Surprisingly I think I've found the well spring of the emo vampire that gave rise to such abominations as Edward Cullen. Andrew Bennett would give most Goth teens deprived of their Smiths tickets a run for their money. Rather than biting the bullet and getting the job done Bennett spends great swaths of the comic rallying to all and sundry about his condition, toughen up princess came to mind. On the bright side Bennett wasn't hitting on gloomy teenage college kids or sparkling during the daytime, at least he was something of a badass as our American cousins would say. But dear god in heaven it's a push to read through some of the morose writing in this book.

On the bright side of the intercontinental divide, the vampire mythos are strictly adhered to in the book, there's no deviation to make the blood suckers any less supernatural. Plenty of bat and wolf action, staking goes down heavily, and crucifixes will ward off evil. I'm not a fan of the basics being tossed on the scrap heap by second rate Writers who haven't researched their topic. While on the subject of second rate writes, Roget's Thesaurus has a lot to answer for!

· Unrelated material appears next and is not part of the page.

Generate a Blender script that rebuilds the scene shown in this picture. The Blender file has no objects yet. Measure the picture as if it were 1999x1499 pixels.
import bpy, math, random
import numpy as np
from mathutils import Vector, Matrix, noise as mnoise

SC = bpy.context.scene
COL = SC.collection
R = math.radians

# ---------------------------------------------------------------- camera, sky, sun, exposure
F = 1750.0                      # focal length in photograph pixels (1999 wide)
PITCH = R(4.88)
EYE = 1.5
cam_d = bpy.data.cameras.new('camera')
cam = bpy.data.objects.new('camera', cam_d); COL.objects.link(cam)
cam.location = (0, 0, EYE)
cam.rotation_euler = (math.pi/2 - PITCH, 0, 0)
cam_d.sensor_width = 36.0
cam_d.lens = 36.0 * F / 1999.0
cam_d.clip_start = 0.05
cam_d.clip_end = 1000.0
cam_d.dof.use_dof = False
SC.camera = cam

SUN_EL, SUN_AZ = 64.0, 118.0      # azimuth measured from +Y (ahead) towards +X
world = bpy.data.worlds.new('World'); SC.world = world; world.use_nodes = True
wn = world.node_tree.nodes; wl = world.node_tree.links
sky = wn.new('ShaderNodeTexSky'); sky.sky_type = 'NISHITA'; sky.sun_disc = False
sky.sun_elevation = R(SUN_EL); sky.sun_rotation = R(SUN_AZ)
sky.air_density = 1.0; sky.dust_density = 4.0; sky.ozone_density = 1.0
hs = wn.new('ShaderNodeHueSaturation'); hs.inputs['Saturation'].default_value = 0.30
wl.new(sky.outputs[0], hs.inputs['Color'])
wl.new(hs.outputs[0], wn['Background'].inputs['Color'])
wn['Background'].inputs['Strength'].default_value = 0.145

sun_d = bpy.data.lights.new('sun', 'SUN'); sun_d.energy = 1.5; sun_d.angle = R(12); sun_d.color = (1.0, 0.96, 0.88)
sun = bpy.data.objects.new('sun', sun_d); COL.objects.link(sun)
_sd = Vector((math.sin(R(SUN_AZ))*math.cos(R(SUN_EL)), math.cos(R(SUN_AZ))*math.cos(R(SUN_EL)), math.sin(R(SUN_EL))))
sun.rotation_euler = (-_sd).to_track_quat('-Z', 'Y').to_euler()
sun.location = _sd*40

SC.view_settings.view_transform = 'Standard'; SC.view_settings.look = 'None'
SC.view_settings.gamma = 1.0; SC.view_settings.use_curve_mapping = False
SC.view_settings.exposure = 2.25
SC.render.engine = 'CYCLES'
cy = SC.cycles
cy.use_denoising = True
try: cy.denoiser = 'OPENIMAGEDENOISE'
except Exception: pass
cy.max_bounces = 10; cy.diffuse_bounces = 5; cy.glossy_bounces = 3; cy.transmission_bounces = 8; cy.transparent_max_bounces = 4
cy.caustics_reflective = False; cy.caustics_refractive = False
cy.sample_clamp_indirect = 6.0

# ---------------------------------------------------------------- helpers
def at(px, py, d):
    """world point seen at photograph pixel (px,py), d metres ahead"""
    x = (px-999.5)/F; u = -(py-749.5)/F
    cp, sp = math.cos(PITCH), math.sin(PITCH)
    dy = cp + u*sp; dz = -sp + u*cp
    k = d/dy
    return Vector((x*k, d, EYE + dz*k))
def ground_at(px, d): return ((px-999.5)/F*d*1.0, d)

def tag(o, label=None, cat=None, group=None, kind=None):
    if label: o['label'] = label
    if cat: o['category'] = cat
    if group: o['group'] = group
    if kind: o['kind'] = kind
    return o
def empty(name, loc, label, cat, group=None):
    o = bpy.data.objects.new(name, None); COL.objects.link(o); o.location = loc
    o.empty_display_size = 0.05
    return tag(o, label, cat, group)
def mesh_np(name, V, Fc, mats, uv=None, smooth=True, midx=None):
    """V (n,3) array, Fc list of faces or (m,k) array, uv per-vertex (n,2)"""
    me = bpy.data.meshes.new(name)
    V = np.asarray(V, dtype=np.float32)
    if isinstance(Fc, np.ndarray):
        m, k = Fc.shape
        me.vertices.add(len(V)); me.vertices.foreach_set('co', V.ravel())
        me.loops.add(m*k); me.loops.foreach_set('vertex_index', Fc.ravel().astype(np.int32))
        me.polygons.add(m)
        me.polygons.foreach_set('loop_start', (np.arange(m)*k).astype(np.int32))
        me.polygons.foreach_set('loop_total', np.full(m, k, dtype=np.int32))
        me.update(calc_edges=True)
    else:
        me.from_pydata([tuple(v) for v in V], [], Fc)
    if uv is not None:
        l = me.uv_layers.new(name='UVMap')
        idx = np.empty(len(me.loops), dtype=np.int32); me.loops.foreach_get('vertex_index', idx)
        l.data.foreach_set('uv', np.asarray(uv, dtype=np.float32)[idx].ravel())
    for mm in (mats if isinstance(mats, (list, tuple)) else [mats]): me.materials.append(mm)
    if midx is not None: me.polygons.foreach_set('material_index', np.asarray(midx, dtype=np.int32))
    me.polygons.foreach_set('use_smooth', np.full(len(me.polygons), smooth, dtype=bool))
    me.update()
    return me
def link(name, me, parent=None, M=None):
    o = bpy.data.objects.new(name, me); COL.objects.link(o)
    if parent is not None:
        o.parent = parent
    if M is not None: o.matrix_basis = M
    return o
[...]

Okay out of room here, but a word on the art. It's dated, looks like a 1970s attempt at comic book illustration, fails in comparison to the output of Warren Publishing. It gets the job done without really having you reach for the dictionary to find new words of praise.

We have this nostalgia thing happening here at ScaryMInds, don't worry it'll eventually wear off, and occasionally dive into by gone ages to see what was going down, hence a review of the nondescript I… The Cursed. Really wished I hadn't gone down this road as the book is pretty turgid to be honest, hence no possibility of a recommendation.

If you must find a copy then your only means of acquisition is either via a second hand store or perhaps eBay. No idea where our review issue came from, have a sneaking suspicion someone was spring cleaning and found a place to dump it.

ScaryMinds Rates this read as ...

  Even in 1980 this one would have been dated.